Une résistance à inventer
L’autre intérêt de l’ouvrage est la réflexion menée sur la subjectivité. L’auteur montre comment l’ère numérique s’accompagne d’un déclin de l’humanisme et des valeurs comme la vie privée, l’autonomie ou encore la confidentialité. La vie privée n’est plus un besoin, comme le théorise Hannah Arendt, mais quelque chose que l’on monnaye.
Le numérique se caractérise par la disparition des frontières entre État et société au profit d’un marché des données dans lequel des acteurs jouent de cette confusion pour promouvoir leurs intérêts. (...)
Se développent ainsi des « nœuds étatiques », concept emprunté à Foucault, pour désigner des modes d’intervention associés à l’État, mais qui ne proviennent pas de lui.
Une autre conséquence de l’exposition numérique est le remodelage de la subjectivité. Dans Asiles (1961), E. Goffman montre, à partir de son expérience de terrain, comment l’environnement façonne la subjectivité (...)

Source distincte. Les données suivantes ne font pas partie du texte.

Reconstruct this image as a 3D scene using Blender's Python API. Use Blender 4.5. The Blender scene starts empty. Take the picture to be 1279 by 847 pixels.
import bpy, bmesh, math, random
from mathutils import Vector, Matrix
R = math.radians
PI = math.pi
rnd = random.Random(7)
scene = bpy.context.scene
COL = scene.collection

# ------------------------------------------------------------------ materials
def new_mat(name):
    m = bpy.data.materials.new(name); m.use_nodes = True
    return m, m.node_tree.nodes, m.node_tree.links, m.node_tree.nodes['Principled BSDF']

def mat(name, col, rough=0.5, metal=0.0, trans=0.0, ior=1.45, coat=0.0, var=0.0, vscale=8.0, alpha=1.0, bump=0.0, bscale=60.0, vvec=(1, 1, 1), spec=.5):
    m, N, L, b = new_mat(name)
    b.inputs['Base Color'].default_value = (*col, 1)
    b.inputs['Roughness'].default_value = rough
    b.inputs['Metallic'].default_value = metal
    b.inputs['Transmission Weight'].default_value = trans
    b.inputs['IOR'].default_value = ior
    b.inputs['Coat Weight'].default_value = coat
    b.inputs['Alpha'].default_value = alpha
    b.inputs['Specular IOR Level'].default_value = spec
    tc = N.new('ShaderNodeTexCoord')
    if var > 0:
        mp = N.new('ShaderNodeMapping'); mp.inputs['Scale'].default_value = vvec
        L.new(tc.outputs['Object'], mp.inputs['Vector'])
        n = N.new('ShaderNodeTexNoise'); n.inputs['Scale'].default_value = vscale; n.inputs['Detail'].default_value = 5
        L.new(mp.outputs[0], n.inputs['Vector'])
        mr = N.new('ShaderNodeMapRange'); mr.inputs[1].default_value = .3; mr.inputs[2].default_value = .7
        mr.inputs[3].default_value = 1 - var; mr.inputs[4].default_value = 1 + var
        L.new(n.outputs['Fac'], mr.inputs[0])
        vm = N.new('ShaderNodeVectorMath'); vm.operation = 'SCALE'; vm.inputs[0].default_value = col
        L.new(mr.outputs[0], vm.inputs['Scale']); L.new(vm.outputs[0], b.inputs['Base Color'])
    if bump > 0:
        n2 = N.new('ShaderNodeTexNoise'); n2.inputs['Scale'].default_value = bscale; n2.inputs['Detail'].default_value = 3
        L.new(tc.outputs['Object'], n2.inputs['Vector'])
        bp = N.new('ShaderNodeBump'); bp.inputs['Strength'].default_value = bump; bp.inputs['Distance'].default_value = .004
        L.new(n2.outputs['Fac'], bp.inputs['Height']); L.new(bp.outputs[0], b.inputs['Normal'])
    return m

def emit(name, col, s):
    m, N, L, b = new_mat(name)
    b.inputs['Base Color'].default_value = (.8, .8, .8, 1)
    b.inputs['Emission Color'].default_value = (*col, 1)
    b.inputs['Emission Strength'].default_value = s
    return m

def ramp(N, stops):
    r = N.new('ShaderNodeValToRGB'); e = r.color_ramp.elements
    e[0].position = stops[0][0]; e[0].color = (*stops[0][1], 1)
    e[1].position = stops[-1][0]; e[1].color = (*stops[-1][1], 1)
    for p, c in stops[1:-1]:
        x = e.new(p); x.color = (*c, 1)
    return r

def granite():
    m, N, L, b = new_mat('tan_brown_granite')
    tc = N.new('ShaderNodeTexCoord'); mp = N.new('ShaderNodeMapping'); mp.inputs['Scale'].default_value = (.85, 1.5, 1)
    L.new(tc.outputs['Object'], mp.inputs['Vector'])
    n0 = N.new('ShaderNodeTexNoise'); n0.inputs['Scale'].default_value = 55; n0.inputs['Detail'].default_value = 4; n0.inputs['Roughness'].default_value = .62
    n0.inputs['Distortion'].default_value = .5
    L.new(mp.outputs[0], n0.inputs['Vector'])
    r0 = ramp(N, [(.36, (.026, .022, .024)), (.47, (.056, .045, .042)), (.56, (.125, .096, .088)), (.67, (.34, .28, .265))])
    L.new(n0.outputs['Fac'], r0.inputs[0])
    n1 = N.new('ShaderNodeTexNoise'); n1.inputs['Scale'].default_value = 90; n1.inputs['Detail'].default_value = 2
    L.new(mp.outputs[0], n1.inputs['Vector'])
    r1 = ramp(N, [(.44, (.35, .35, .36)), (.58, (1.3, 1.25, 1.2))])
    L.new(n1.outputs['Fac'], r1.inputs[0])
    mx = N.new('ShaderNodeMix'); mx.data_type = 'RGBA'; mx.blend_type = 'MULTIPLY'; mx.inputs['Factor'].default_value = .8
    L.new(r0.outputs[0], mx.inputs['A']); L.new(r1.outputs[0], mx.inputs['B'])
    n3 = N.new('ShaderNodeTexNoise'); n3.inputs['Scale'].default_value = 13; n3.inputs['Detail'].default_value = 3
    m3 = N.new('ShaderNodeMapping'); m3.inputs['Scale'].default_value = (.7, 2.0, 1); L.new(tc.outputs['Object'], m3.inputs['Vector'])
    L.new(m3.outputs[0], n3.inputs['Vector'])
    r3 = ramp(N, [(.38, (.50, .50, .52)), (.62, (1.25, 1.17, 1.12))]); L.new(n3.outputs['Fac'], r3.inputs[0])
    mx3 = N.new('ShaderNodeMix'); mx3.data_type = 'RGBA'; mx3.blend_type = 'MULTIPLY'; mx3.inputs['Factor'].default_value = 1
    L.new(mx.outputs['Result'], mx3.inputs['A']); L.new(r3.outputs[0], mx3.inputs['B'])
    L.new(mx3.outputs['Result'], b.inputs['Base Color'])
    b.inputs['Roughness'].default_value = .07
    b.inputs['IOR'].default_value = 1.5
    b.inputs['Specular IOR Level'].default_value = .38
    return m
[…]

Les nouvelles technologies forment également notre subjectivité : privés d’espace intime, nous nous habituons à être traités comme des cibles. L’aboutissement de cette « mortification de soi » (le terme est de Goffman), qui suscite de la résistance ou de l’indifférence apparente (au nom du fait que nous n’aurions rien à cacher), serait de laisser la société d’exposition développer son emprise. Notre vie quotidienne ne ressemble-t-elle pas à celle du prisonnier sous bracelet électronique ? (...)
la démocratie paraît bien faible pour affronter les problèmes du numérique. Tout d’abord, dans la pratique, la démocratie s’accommode très naturellement d’une forme de passivité. (...)
Notre abandon de toute forme de résistance devant la capacité d’internet à capter notre attention et notre confiance prendrait appui sur cette tentation de la passivité propre à tout citoyen en démocratie, qui rend la surveillance acceptable. Mais la fragilité de la démocratie est également théorique. En effet, rares sont les auteurs qui interrogent les liens entre la surveillance et la démocratie et l’auteur montre comment, dans certains cas, les questions de surveillance sont traitées comme extérieures au champ politique. (...)
Mais la société d’exposition n’est pas plus dure que les précédentes, des possibilités d’émancipation sont toujours concevables. Dans le « Post-scriptum » précité, G. Deleuze caractérisait les sociétés de contrôle par la communication et invoquait l’art comme mode de résistance. B. E. Harcourt, lui, nous incite à cette connaissance de soi qui est une entrée dans l’éthique (car personne ne nous contraint à nous exposer dans des systèmes numériques qui nous envoient des suggestions en retour) : il faudrait pouvoir résister à la société d’exposition en admettant, pour commencer, notre rôle dans son développement.